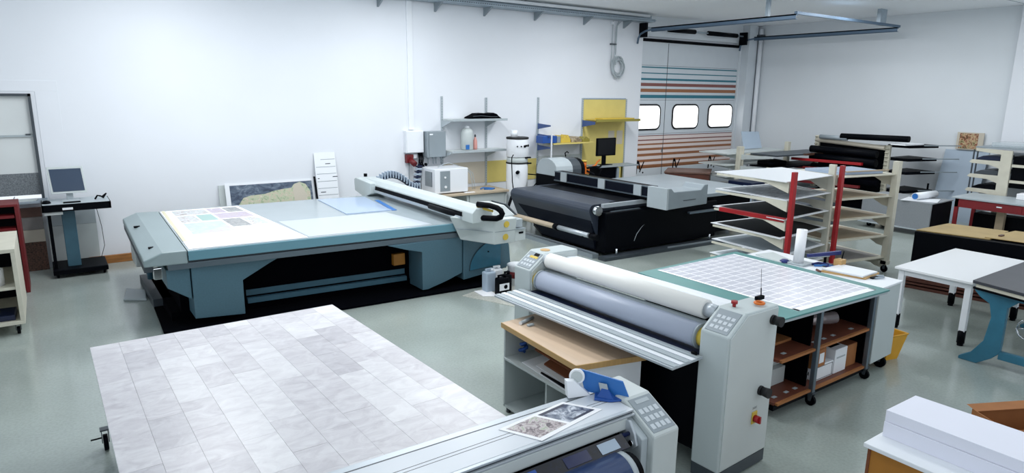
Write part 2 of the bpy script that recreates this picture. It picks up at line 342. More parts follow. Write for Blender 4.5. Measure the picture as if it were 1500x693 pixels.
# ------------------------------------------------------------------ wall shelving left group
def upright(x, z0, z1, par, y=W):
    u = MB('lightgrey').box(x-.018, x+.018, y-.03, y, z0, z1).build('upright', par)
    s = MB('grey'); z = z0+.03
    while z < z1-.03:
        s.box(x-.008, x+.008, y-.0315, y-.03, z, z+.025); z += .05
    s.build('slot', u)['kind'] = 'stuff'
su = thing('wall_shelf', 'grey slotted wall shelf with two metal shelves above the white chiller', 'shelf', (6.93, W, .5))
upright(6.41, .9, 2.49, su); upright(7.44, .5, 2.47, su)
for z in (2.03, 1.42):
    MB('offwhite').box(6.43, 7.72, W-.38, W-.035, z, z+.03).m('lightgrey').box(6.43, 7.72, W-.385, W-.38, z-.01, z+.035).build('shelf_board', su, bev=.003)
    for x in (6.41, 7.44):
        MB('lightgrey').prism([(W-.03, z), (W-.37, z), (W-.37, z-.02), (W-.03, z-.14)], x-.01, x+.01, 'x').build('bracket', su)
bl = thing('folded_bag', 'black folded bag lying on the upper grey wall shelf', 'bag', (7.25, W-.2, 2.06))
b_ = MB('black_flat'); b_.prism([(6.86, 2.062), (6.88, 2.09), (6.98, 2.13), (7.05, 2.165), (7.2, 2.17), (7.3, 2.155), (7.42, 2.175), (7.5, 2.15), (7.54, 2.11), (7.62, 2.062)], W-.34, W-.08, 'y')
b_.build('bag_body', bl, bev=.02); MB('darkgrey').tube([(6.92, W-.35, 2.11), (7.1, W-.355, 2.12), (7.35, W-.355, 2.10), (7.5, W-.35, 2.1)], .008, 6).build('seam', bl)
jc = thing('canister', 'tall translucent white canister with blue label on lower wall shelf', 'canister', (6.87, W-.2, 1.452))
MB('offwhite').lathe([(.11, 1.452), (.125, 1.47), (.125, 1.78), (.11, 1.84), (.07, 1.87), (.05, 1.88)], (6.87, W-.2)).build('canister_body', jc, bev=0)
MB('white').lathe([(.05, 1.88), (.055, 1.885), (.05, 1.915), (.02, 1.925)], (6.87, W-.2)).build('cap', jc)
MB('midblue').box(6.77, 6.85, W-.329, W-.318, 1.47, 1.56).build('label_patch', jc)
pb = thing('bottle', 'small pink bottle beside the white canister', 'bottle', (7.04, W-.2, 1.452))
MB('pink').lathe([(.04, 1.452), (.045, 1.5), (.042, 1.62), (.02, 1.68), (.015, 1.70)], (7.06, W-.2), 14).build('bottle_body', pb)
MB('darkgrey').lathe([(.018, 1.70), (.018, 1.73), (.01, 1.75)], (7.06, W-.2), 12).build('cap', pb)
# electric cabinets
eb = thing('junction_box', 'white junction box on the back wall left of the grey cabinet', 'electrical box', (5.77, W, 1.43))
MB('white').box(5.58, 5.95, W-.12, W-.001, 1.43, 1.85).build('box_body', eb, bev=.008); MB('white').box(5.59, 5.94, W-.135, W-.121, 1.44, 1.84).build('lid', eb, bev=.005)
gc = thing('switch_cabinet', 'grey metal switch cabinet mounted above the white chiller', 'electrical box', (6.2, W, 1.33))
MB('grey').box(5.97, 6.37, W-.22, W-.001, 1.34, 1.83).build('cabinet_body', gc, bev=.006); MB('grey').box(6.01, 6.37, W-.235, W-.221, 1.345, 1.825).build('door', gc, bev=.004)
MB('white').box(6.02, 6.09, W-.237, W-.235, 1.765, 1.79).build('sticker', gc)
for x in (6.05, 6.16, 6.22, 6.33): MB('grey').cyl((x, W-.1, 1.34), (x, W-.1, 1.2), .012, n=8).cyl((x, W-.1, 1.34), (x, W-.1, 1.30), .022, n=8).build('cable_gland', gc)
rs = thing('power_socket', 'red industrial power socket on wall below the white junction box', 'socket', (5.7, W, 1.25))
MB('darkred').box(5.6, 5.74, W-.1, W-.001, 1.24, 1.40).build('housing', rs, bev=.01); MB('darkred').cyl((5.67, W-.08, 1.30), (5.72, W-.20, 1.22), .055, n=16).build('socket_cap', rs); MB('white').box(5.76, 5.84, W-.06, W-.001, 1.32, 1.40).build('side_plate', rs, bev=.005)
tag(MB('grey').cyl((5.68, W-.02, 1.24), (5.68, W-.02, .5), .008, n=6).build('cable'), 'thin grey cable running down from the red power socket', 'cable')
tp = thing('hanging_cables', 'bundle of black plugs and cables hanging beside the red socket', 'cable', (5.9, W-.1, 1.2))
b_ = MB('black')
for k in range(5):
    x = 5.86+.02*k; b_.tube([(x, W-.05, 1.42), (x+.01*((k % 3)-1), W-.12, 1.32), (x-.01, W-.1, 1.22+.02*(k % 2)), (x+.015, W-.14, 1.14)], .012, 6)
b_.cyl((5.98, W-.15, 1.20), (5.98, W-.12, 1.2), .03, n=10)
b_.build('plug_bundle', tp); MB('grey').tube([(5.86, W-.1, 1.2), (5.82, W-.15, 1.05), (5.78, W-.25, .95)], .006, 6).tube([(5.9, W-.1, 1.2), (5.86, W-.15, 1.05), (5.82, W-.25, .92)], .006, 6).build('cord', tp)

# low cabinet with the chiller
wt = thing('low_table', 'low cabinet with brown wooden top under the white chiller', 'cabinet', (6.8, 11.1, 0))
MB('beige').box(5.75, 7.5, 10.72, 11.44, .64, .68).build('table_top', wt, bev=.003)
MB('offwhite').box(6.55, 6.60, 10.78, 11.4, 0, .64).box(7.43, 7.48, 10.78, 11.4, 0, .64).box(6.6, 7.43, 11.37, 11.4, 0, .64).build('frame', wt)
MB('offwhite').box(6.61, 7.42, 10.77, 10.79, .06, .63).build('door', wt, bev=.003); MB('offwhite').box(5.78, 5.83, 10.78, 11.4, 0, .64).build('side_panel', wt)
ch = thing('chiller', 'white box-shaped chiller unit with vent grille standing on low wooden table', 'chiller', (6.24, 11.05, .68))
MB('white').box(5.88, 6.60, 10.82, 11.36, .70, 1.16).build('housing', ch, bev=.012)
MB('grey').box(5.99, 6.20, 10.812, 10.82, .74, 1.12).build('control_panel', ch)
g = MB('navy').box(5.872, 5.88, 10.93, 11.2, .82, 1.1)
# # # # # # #
> _Task description_
Restate the data above exactly, stripping out each image.

> _Reply_
Write part 2 of the bpy script that recreates this picture. It picks up at line 342. More parts follow. Write for Blender 4.5. Measure the picture as if it were 1500x693 pixels.
# ------------------------------------------------------------------ wall shelving left group
def upright(x, z0, z1, par, y=W):
    u = MB('lightgrey').box(x-.018, x+.018, y-.03, y, z0, z1).build('upright', par)
    s = MB('grey'); z = z0+.03
    while z < z1-.03:
        s.box(x-.008, x+.008, y-.0315, y-.03, z, z+.025); z += .05
    s.build('slot', u)['kind'] = 'stuff'
su = thing('wall_shelf', 'grey slotted wall shelf with two metal shelves above the white chiller', 'shelf', (6.93, W, .5))
upright(6.41, .9, 2.49, su); upright(7.44, .5, 2.47, su)
for z in (2.03, 1.42):
    MB('offwhite').box(6.43, 7.72, W-.38, W-.035, z, z+.03).m('lightgrey').box(6.43, 7.72, W-.385, W-.38, z-.01, z+.035).build('shelf_board', su, bev=.003)
    for x in (6.41, 7.44):
        MB('lightgrey').prism([(W-.03, z), (W-.37, z), (W-.37, z-.02), (W-.03, z-.14)], x-.01, x+.01, 'x').build('bracket', su)
bl = thing('folded_bag', 'black folded bag lying on the upper grey wall shelf', 'bag', (7.25, W-.2, 2.06))
b_ = MB('black_flat'); b_.prism([(6.86, 2.062), (6.88, 2.09), (6.98, 2.13), (7.05, 2.165), (7.2, 2.17), (7.3, 2.155), (7.42, 2.175), (7.5, 2.15), (7.54, 2.11), (7.62, 2.062)], W-.34, W-.08, 'y')
b_.build('bag_body', bl, bev=.02); MB('darkgrey').tube([(6.92, W-.35, 2.11), (7.1, W-.355, 2.12), (7.35, W-.355, 2.10), (7.5, W-.35, 2.1)], .008, 6).build('seam', bl)
jc = thing('canister', 'tall translucent white canister with blue label on lower wall shelf', 'canister', (6.87, W-.2, 1.452))
MB('offwhite').lathe([(.11, 1.452), (.125, 1.47), (.125, 1.78), (.11, 1.84), (.07, 1.87), (.05, 1.88)], (6.87, W-.2)).build('canister_body', jc, bev=0)
MB('white').lathe([(.05, 1.88), (.055, 1.885), (.05, 1.915), (.02, 1.925)], (6.87, W-.2)).build('cap', jc)
MB('midblue').box(6.77, 6.85, W-.329, W-.318, 1.47, 1.56).build('label_patch', jc)
pb = thing('bottle', 'small pink bottle beside the white canister', 'bottle', (7.04, W-.2, 1.452))
MB('pink').lathe([(.04, 1.452), (.045, 1.5), (.042, 1.62), (.02, 1.68), (.015, 1.70)], (7.06, W-.2), 14).build('bottle_body', pb)
MB('darkgrey').lathe([(.018, 1.70), (.018, 1.73), (.01, 1.75)], (7.06, W-.2), 12).build('cap', pb)
# electric cabinets
eb = thing('junction_box', 'white junction box on the back wall left of the grey cabinet', 'electrical box', (5.77, W, 1.43))
MB('white').box(5.58, 5.95, W-.12, W-.001, 1.43, 1.85).build('box_body', eb, bev=.008); MB('white').box(5.59, 5.94, W-.135, W-.121, 1.44, 1.84).build('lid', eb, bev=.005)
gc = thing('switch_cabinet', 'grey metal switch cabinet mounted above the white chiller', 'electrical box', (6.2, W, 1.33))
MB('grey').box(5.97, 6.37, W-.22, W-.001, 1.34, 1.83).build('cabinet_body', gc, bev=.006); MB('grey').box(6.01, 6.37, W-.235, W-.221, 1.345, 1.825).build('door', gc, bev=.004)
MB('white').box(6.02, 6.09, W-.237, W-.235, 1.765, 1.79).build('sticker', gc)
for x in (6.05, 6.16, 6.22, 6.33): MB('grey').cyl((x, W-.1, 1.34), (x, W-.1, 1.2), .012, n=8).cyl((x, W-.1, 1.34), (x, W-.1, 1.30), .022, n=8).build('cable_gland', gc)
rs = thing('power_socket', 'red industrial power socket on wall below the white junction box', 'socket', (5.7, W, 1.25))
MB('darkred').box(5.6, 5.74, W-.1, W-.001, 1.24, 1.40).build('housing', rs, bev=.01); MB('darkred').cyl((5.67, W-.08, 1.30), (5.72, W-.20, 1.22), .055, n=16).build('socket_cap', rs); MB('white').box(5.76, 5.84, W-.06, W-.001, 1.32, 1.40).build('side_plate', rs, bev=.005)
tag(MB('grey').cyl((5.68, W-.02, 1.24), (5.68, W-.02, .5), .008, n=6).build('cable'), 'thin grey cable running down from the red power socket', 'cable')
tp = thing('hanging_cables', 'bundle of black plugs and cables hanging beside the red socket', 'cable', (5.9, W-.1, 1.2))
b_ = MB('black')
for k in range(5):
    x = 5.86+.02*k; b_.tube([(x, W-.05, 1.42), (x+.01*((k % 3)-1), W-.12, 1.32), (x-.01, W-.1, 1.22+.02*(k % 2)), (x+.015, W-.14, 1.14)], .012, 6)
b_.cyl((5.98, W-.15, 1.20), (5.98, W-.12, 1.2), .03, n=10)
b_.build('plug_bundle', tp); MB('grey').tube([(5.86, W-.1, 1.2), (5.82, W-.15, 1.05), (5.78, W-.25, .95)], .006, 6).tube([(5.9, W-.1, 1.2), (5.86, W-.15, 1.05), (5.82, W-.25, .92)], .006, 6).build('cord', tp)

# low cabinet with the chiller
wt = thing('low_table', 'low cabinet with brown wooden top under the white chiller', 'cabinet', (6.8, 11.1, 0))
MB('beige').box(5.75, 7.5, 10.72, 11.44, .64, .68).build('table_top', wt, bev=.003)
MB('offwhite').box(6.55, 6.60, 10.78, 11.4, 0, .64).box(7.43, 7.48, 10.78, 11.4, 0, .64).box(6.6, 7.43, 11.37, 11.4, 0, .64).build('frame', wt)
MB('offwhite').box(6.61, 7.42, 10.77, 10.79, .06, .63).build('door', wt, bev=.003); MB('offwhite').box(5.78, 5.83, 10.78, 11.4, 0, .64).build('side_panel', wt)
ch = thing('chiller', 'white box-shaped chiller unit with vent grille standing on low wooden table', 'chiller', (6.24, 11.05, .68))
MB('white').box(5.88, 6.60, 10.82, 11.36, .70, 1.16).build('housing', ch, bev=.012)
MB('grey').box(5.99, 6.20, 10.812, 10.82, .74, 1.12).build('control_panel', ch)
g = MB('navy').box(5.872, 5.88, 10.93, 11.2, .82, 1.1)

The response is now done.